Enflasyonun tırmanmaya devam ettiği bir ortamda Türk Lirası değer kaybının son aylarda baskılanması, reel efektif kur seviyesinin yükselmesi ve ihracatçıların bu trend nedeniyle yakınmalarıyla ekonomide ideal kur tartışması başladı. Yanlış bir tartışmadır; Anadolu’daki yaygın deyimiyle “eşeğin büyüğünü ahırda unutmaktır.”

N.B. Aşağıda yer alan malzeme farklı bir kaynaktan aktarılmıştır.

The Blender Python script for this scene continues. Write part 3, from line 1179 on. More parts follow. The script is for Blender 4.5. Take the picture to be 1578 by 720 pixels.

Bu hafta “Nasıl Bir Ekonomi”ye konuşan Türkiye İhracatçılar Meclisi (TİM) Başkanı Mustafa Gültepe, “Rakiplerimizle rekabet edebilmemiz için fiyat tutturmamız gerekiyor. Bu noktada kurların bizi destekleyecek seviyeye gelmesini bekliyoruz. Enflasyon 3 artıyorsa kurlar da 3 artmalı” dedi. Öte yandan son dönemdeki değerlenmeye rağmen son 1.5 yıldaki birikimli TL devalüasyonu nedeniyle TL’nin değer kaybetmek bir yana daha fazla değer kazanmasını isteyenler de var.
İdeal kur herkese göre farklılık gösterebilmektedir. İhracatçının ideal kuru ile ithalat yapanın idealleri farklıdır. Döviz kredisi kullanan şirket ile döviz mevduatı olan vatandaşın içinden geçen ideal kur da aynı değildir. Dolayısıyla tek bir ideal kur yoktur; herkesin ideali farklıdır. Ancak enflasyon öyle değil. İdeal bir enflasyon oranı vardır; o da yüzde 5’ten aşağısıdır.
Bu nedenle sorunları aşmak için “kur şöyle olsun; kur böyle olsun” demek yerine doğru olan “enflasyon yüzde 5’in altına insin” diye ısrar etmektir. Türkiye’nin sorunu kurun seviyesi değil, enflasyonun ulaştığı seviyedir. “Ahırda unutulan eşek” Türkiye’nin başına dert olan “hiper” enflasyondur.
Kur iki ucu keskin bıçak gibidir. TL’nin değer kaybı ihracatı arttırıp, ithalatı yavaşlatır ama diğer makroekonomik dengeleri de bozma potansiyeline sahiptir. TL’nin değer kaybı enflasyonu arttırır; ihraç edilen malların üretim maliyetlerini ithal girdiler kanalıyla yükseltir.
Bu nedenle ihracat için öncelikli adım TL’nin değer kaybetmesi değil, kurda ve fiyatlarda istikrar sağlanmasıdır.
TİM Başkanı Gültepe “Rakiplerimizle rekabet edebilmemiz için fiyat tutturmamız gerekiyor. Fiyat tutturma noktasında kurların bizi destekleyecek seviyeye gelmesini bekliyoruz. Rekabet edeceğimiz bir ortamın oluşmasını istiyoruz” diyor. Eğer enflasyon aşağı çekilemiyorsa fiyat tutturma noktasında kur çok kısa süreli bir rahatlama sağlar. Eğer ülkede enflasyon daha makul bir seviyede olsaydı, ihracatçı üzerindeki önemli bir maliyet baskısı ortadan kalkmış olacaktı.
Türkiye’nin içine düştüğü faiz-kur-enflasyon sarmalında TL’nin hızlı değer kaybına izin verilmesi kısa vadeli rahatlama sağlasa da nihai olarak enflasyonu ve dolayısıyla ihracatçının üretim maliyetini arttıracak; döngüyü hızlandıracaktır.